• Aim of the exercise
Repeat exactly the lines running from the first line of the data to the line containing "for k in range(9): MB().box(38.74, 38.8, 36.2, 42, G", both ends included, and nothing else; drop the pictures.

• Data block
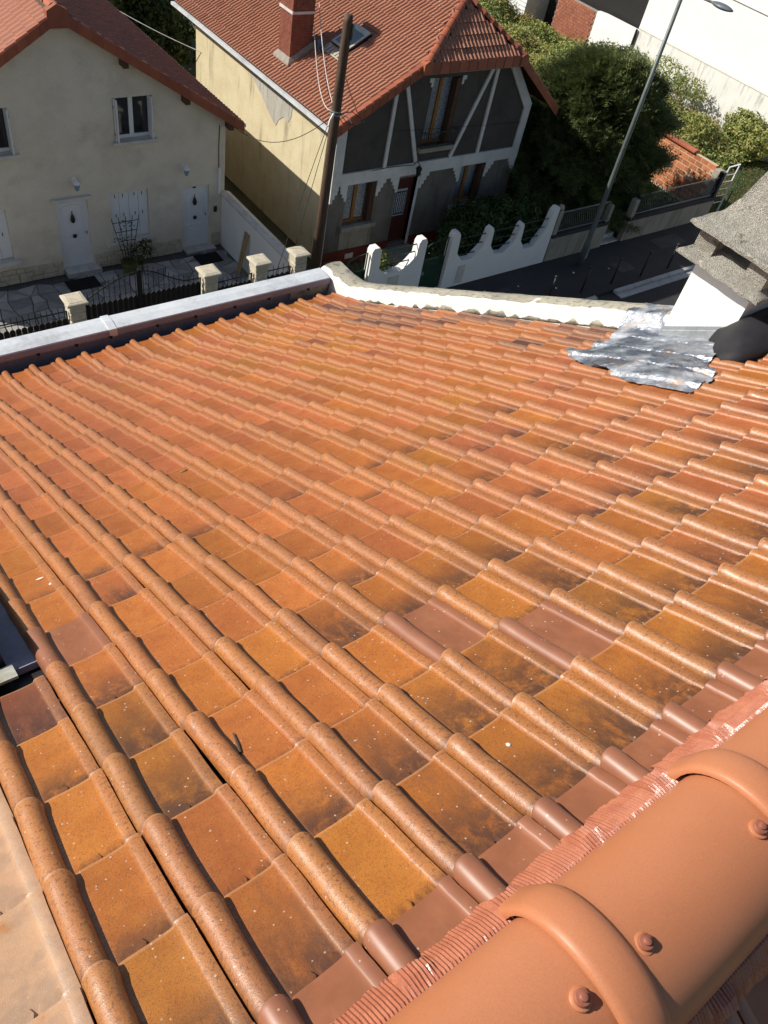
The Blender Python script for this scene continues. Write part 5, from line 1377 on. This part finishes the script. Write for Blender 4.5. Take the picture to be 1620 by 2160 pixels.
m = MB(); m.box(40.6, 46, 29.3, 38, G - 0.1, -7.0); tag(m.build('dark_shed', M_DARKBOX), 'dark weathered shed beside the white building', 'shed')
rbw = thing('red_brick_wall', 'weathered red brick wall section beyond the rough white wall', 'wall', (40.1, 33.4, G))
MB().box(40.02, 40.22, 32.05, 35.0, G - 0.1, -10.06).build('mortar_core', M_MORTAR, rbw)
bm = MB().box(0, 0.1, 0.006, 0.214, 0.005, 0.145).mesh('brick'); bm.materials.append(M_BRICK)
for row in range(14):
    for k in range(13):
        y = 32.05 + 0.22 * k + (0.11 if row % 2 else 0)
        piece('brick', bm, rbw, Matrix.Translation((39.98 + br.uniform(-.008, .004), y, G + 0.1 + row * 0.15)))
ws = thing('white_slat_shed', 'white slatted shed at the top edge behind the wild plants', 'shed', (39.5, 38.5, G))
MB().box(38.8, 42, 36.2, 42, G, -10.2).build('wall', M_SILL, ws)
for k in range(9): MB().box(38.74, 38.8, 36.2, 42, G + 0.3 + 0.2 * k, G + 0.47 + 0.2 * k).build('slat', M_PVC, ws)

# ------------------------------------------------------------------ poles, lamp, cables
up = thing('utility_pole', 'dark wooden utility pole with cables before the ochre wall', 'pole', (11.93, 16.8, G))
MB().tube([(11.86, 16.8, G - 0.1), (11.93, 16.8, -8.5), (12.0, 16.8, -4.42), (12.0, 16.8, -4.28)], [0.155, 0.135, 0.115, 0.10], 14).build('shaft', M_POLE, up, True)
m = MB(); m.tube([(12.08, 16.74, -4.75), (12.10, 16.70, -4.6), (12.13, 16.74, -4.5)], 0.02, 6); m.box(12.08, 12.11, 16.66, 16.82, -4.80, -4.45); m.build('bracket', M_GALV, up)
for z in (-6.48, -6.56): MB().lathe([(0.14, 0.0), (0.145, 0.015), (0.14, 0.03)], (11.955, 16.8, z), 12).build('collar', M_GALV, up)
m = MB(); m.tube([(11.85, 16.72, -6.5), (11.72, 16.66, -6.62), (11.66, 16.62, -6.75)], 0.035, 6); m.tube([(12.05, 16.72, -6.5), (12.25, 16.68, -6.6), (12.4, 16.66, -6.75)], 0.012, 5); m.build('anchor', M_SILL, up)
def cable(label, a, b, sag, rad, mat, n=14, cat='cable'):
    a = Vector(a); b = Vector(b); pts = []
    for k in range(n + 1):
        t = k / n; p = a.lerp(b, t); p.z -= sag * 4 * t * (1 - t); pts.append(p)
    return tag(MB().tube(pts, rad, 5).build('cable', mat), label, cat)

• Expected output
The Blender Python script for this scene continues. Write part 5, from line 1377 on. This part finishes the script. Write for Blender 4.5. Take the picture to be 1620 by 2160 pixels.
m = MB(); m.box(40.6, 46, 29.3, 38, G - 0.1, -7.0); tag(m.build('dark_shed', M_DARKBOX), 'dark weathered shed beside the white building', 'shed')
rbw = thing('red_brick_wall', 'weathered red brick wall section beyond the rough white wall', 'wall', (40.1, 33.4, G))
MB().box(40.02, 40.22, 32.05, 35.0, G - 0.1, -10.06).build('mortar_core', M_MORTAR, rbw)
bm = MB().box(0, 0.1, 0.006, 0.214, 0.005, 0.145).mesh('brick'); bm.materials.append(M_BRICK)
for row in range(14):
    for k in range(13):
        y = 32.05 + 0.22 * k + (0.11 if row % 2 else 0)
        piece('brick', bm, rbw, Matrix.Translation((39.98 + br.uniform(-.008, .004), y, G + 0.1 + row * 0.15)))
ws = thing('white_slat_shed', 'white slatted shed at the top edge behind the wild plants', 'shed', (39.5, 38.5, G))
MB().box(38.8, 42, 36.2, 42, G, -10.2).build('wall', M_SILL, ws)
for k in range(9): MB().box(38.74, 38.8, 36.2, 42, G + 0.3 + 0.2 * k, G + 0.47 + 0.2 * k).build('slat', M_PVC, ws)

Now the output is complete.